═══ Given data

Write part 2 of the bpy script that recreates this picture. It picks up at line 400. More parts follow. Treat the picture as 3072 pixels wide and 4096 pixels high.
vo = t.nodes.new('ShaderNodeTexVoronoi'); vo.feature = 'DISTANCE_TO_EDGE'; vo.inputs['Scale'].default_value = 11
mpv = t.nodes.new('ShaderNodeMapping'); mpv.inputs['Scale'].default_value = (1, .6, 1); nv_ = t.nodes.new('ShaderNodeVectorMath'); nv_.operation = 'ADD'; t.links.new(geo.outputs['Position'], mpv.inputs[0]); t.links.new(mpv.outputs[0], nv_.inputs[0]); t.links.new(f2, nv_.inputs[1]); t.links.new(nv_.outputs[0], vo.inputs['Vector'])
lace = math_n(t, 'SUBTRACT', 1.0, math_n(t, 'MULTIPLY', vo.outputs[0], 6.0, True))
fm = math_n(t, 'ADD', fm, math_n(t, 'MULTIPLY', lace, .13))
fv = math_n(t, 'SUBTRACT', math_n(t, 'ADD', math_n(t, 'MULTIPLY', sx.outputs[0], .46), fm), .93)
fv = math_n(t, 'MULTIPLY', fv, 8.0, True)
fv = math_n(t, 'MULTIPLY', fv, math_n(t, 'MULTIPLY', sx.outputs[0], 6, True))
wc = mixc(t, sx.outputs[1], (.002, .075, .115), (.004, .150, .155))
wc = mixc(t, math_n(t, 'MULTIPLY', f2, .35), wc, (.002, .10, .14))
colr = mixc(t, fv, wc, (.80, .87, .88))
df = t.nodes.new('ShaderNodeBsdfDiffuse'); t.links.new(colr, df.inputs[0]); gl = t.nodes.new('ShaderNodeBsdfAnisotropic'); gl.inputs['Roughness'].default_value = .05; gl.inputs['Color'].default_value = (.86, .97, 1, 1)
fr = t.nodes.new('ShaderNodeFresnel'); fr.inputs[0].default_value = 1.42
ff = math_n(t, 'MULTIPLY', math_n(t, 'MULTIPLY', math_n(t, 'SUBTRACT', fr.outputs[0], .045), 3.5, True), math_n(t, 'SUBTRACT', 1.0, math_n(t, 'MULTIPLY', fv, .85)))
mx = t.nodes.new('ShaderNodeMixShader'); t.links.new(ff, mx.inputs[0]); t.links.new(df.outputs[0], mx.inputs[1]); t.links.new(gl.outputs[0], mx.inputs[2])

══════

- [What the task requires] Make an exact copy of every line in the data.

- [Answer below]
Write part 2 of the bpy script that recreates this picture. It picks up at line 400. More parts follow. Treat the picture as 3072 pixels wide and 4096 pixels high.
vo = t.nodes.new('ShaderNodeTexVoronoi'); vo.feature = 'DISTANCE_TO_EDGE'; vo.inputs['Scale'].default_value = 11
mpv = t.nodes.new('ShaderNodeMapping'); mpv.inputs['Scale'].default_value = (1, .6, 1); nv_ = t.nodes.new('ShaderNodeVectorMath'); nv_.operation = 'ADD'; t.links.new(geo.outputs['Position'], mpv.inputs[0]); t.links.new(mpv.outputs[0], nv_.inputs[0]); t.links.new(f2, nv_.inputs[1]); t.links.new(nv_.outputs[0], vo.inputs['Vector'])
lace = math_n(t, 'SUBTRACT', 1.0, math_n(t, 'MULTIPLY', vo.outputs[0], 6.0, True))
fm = math_n(t, 'ADD', fm, math_n(t, 'MULTIPLY', lace, .13))
fv = math_n(t, 'SUBTRACT', math_n(t, 'ADD', math_n(t, 'MULTIPLY', sx.outputs[0], .46), fm), .93)
fv = math_n(t, 'MULTIPLY', fv, 8.0, True)
fv = math_n(t, 'MULTIPLY', fv, math_n(t, 'MULTIPLY', sx.outputs[0], 6, True))
wc = mixc(t, sx.outputs[1], (.002, .075, .115), (.004, .150, .155))
wc = mixc(t, math_n(t, 'MULTIPLY', f2, .35), wc, (.002, .10, .14))
colr = mixc(t, fv, wc, (.80, .87, .88))
df = t.nodes.new('ShaderNodeBsdfDiffuse'); t.links.new(colr, df.inputs[0]); gl = t.nodes.new('ShaderNodeBsdfAnisotropic'); gl.inputs['Roughness'].default_value = .05; gl.inputs['Color'].default_value = (.86, .97, 1, 1)
fr = t.nodes.new('ShaderNodeFresnel'); fr.inputs[0].default_value = 1.42
ff = math_n(t, 'MULTIPLY', math_n(t, 'MULTIPLY', math_n(t, 'SUBTRACT', fr.outputs[0], .045), 3.5, True), math_n(t, 'SUBTRACT', 1.0, math_n(t, 'MULTIPLY', fv, .85)))
mx = t.nodes.new('ShaderNodeMixShader'); t.links.new(ff, mx.inputs[0]); t.links.new(df.outputs[0], mx.inputs[1]); t.links.new(gl.outputs[0], mx.inputs[2])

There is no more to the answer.